IPCC Fourth Assessment Report: Climate Change 2007
Climate Change 2007: Working Group II: Impacts, Adaptation and Vulnerability Extreme events

The yearly maximum temperature is expected to increase much more in southern and central Europe than in northern Europe (Räisänen et al., 2004; Kjellström et al., 2007). Kjellström (2004) shows that, in summer, the warming of large parts of central, southern and eastern Europe may be more closely connected to higher temperatures on warm days than to a general warming. A large increase is also expected for yearly minimum temperature across most of Europe, which at many locations exceeds the average winter warming by a factor of two to three. Much of the warming in winter is connected to higher temperatures on cold days, which indicates a decrease in winter temperature variability. An increase in the lowest winter temperatures, although large, would primarily mean that current cold extremes would decrease. In contrast, a large increase in the highest summer temperatures would expose Europeans to unprecedented high temperatures.

Christensen and Christensen (2003), Giorgi et al. (2004) and Kjellström (2004) all found a substantial increase in the intensity of daily precipitation events. This holds even for areas with a decrease in mean precipitation, such as central Europe and the Mediterranean. Impact over the Mediterranean region during summer is not clear due to the strong convective rainfall component and its great spatial variability (Llasat, 2001). Palmer and Räisänen (2002) estimate that the probability of extreme winter precipitation exceeding two standard deviations above normal would increase by a factor of five over parts of the UK and northern Europe, while Ekström et al. (2005) have found a 10% increase in short duration (1 to 2 days) precipitation events across the UK. Lapin and Hlavcova (2003) found an increase in short duration (1 to 5 days) summer rainfall events in Slovakia of up to 40% for a 3.5°C summer warming.

The combined effects of warmer temperatures and reduced mean summer precipitation would enhance the occurrence of heatwaves and droughts. Schär et al. (2004) conclude that the future European summer climate would experience a pronounced increase in year-to-year variability and thus a higher incidence of heatwaves and droughts.
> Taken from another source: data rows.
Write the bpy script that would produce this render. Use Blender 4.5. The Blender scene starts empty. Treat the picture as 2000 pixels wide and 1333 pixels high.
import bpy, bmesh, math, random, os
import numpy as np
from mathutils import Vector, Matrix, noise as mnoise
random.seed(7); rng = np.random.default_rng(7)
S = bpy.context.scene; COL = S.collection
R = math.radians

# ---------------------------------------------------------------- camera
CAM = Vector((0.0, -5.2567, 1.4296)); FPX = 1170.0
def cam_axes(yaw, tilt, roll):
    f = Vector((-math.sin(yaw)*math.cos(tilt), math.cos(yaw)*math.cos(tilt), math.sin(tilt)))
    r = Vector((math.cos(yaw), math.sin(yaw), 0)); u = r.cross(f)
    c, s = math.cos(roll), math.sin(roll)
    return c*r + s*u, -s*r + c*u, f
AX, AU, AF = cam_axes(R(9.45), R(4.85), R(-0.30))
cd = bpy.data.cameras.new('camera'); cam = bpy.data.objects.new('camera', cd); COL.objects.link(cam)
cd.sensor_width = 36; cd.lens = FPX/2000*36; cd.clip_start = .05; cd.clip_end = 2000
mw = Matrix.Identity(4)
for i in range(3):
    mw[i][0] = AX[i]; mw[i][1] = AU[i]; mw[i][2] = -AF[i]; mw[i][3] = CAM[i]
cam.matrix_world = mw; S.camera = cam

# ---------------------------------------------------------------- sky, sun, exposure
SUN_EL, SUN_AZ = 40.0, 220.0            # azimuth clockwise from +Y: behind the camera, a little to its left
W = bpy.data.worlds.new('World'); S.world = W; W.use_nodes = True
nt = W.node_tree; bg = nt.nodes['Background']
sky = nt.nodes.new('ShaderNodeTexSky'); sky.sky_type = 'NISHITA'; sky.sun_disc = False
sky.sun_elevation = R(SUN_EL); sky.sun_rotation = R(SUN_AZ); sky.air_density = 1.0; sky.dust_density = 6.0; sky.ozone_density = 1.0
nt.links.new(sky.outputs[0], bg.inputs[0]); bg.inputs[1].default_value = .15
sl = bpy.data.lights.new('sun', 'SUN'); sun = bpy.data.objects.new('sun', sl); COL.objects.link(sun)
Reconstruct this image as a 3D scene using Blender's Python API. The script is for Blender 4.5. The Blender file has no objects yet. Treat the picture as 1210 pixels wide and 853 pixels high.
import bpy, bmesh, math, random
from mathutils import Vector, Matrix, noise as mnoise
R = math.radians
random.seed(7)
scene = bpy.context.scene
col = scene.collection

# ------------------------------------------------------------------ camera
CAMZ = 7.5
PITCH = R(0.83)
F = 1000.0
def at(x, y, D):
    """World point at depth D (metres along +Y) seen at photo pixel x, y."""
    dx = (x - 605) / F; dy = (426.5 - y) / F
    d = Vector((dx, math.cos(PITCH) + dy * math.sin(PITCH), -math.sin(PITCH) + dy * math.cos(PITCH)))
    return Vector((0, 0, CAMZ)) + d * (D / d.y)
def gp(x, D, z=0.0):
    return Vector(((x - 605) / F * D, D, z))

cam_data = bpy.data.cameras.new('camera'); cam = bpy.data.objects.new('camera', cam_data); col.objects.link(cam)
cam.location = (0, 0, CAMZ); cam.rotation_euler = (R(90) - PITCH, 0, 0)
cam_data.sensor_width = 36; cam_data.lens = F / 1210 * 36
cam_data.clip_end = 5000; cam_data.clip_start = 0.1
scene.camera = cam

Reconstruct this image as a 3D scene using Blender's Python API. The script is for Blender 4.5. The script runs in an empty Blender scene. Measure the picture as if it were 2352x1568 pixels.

Beniston et al. (2007) estimated that countries in central Europe would experience the same number of hot days as currently occur in southern Europe and that Mediterranean droughts would start earlier in the year and last longer. The regions most affected could be the southern Iberian Peninsula, the Alps, the eastern Adriatic seaboard, and southern Greece. The Mediterranean and even much of eastern Europe may experience an increase in dry periods by the late 21st century (Polemio and Casarano, 2004). According to Good et al. (2006), the longest yearly dry spell could increase by as much as 50%, especially over France and central Europe. However, there is some recent evidence (Lenderink et al., 2007) that these projections for droughts and heatwaves may be slightly over-estimated due to the parameterisation of soil moisture (too small soil storage capacity resulting in soil drying out too easily) in regional climate models.

Regarding extreme winds, Rockel and Woth (2007) and Leckebusch and Ulbrich (2004) found an increase in extreme wind speeds for western and central Europe, although the changes were not statistically significant for all months of the year. Beniston et al. (2007) found that extreme wind speeds increased for the area between 45°N and 55°N, except over and south of the Alps. Woth et al. (2005) and Beniston et al. (2007) conclude that this could generate more North Sea storms leading to increases in storm surges along the North Sea coast, especially in the Netherlands, Germany and Denmark.